Lemma 3: Let $X$ be regular and $T_0$ and let $d_i, i \in \mathbb{N}$ be a countable family of continuous pseudometrics on $X$ such that they are all bounded by $1$ and such that for every closed $A$ and every $x \notin A$, there is some $i$ such that $d_i(x,A)>0$, where $d_i(x,A)=\inf\{d_i(x,a): a \in A\}$ as usual. Then $X$ is metrisable and $$d(x,y)=\sum_i \frac{1}{2^i}d_i(x,y) $$ is a compatible metric.

So it's not an embedding argument but a direct construction of the metric from the countably many continuous pseudometrics. The countability of the family comes from the "$\sigma$" in $\sigma$-locally finite base, and the well-definedness of each pseudometric from the local finiteness, if you analyse the proof.

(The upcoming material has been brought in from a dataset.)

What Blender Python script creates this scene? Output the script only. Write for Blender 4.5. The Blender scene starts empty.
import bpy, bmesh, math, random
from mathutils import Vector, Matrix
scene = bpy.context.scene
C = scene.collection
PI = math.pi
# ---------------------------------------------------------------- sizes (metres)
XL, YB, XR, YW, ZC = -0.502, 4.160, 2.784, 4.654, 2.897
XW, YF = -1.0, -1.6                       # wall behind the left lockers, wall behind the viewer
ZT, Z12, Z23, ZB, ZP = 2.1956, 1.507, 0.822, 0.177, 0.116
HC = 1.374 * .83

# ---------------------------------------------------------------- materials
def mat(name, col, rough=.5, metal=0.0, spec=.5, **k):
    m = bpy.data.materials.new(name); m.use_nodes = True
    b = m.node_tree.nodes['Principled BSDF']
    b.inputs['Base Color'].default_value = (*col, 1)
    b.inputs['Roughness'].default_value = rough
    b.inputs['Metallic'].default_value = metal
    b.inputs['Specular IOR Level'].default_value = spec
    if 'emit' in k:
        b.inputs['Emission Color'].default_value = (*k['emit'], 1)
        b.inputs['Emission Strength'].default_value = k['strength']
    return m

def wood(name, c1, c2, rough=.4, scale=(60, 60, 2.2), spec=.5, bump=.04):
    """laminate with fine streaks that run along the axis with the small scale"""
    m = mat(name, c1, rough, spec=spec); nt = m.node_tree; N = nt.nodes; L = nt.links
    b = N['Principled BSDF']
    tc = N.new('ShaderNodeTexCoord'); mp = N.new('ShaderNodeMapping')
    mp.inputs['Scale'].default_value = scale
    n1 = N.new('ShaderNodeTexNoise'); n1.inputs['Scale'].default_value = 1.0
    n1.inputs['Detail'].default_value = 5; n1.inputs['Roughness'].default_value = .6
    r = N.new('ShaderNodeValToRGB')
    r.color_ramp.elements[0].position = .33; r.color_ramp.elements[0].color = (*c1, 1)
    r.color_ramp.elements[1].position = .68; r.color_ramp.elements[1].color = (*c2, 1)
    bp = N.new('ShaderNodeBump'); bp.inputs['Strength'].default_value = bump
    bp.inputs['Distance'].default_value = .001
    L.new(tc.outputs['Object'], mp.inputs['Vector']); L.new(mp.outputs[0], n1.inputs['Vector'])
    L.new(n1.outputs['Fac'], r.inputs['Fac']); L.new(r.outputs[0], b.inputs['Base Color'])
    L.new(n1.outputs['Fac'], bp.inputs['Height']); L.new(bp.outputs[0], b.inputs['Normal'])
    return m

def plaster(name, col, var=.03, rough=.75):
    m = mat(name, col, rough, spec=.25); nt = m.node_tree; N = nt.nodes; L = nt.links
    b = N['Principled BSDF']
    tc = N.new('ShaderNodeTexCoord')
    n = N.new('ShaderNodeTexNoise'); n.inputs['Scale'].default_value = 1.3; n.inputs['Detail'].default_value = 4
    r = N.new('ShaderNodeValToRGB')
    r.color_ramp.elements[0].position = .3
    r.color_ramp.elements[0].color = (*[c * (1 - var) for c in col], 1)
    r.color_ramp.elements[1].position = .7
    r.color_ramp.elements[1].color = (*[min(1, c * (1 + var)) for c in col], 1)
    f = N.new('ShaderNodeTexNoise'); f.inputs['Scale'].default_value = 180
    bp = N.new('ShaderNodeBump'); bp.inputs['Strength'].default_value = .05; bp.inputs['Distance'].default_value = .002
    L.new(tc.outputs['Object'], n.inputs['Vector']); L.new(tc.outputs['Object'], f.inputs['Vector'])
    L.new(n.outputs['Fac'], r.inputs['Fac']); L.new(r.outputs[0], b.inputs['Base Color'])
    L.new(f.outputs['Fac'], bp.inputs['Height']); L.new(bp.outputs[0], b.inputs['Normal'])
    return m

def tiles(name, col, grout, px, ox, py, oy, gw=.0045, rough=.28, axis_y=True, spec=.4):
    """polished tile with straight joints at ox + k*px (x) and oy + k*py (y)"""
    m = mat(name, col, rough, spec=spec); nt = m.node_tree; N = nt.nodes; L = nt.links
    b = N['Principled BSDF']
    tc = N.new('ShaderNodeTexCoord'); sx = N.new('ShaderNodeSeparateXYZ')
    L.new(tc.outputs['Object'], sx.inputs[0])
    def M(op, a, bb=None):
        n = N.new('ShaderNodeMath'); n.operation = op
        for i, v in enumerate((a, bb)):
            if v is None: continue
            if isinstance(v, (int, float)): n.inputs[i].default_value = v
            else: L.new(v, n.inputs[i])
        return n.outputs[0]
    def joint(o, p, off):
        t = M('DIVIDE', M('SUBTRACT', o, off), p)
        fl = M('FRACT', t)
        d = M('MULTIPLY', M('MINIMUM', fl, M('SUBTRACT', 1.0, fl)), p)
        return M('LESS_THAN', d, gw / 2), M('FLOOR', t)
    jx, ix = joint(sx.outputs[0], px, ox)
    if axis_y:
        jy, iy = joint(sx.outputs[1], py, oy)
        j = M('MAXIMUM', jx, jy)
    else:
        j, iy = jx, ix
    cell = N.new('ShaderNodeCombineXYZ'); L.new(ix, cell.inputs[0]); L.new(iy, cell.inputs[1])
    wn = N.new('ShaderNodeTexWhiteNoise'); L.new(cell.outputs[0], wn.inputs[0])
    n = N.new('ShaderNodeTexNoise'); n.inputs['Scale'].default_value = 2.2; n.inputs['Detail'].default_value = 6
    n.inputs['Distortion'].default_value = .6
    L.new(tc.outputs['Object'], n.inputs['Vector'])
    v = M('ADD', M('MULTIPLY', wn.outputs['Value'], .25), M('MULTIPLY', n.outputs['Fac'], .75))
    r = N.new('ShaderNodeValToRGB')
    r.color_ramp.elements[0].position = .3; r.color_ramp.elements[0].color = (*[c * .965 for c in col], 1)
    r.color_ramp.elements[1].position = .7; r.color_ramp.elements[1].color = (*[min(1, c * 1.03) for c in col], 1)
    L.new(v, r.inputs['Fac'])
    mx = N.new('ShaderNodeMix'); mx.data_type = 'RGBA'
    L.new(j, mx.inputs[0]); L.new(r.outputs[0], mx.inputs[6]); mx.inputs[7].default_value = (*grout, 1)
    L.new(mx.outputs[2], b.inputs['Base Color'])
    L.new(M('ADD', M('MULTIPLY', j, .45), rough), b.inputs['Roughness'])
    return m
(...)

You can prove the lemma by the embedding argument, as Kelley does: let $X_n$ be $X$ in the topology induced by the pseudometric $d_n$, the continuity of the pseudometric implies that the identity mapping $i_n$ from $X$ to $X_n$ is continuous. A standard fact is that the weighted sum pseudometric induces the product topology on $\prod_n X_n$. The property of the family of pseudometrics then implies the family of $i_n$ separates points and closed sets and the standard embedding theorem then gives the stated result that the $d$ metric I defined works. So we don’t embed into a countable product of copies of reals but in a countable product of pseudometric spaces of the same size as $X$. Not separable necessarily.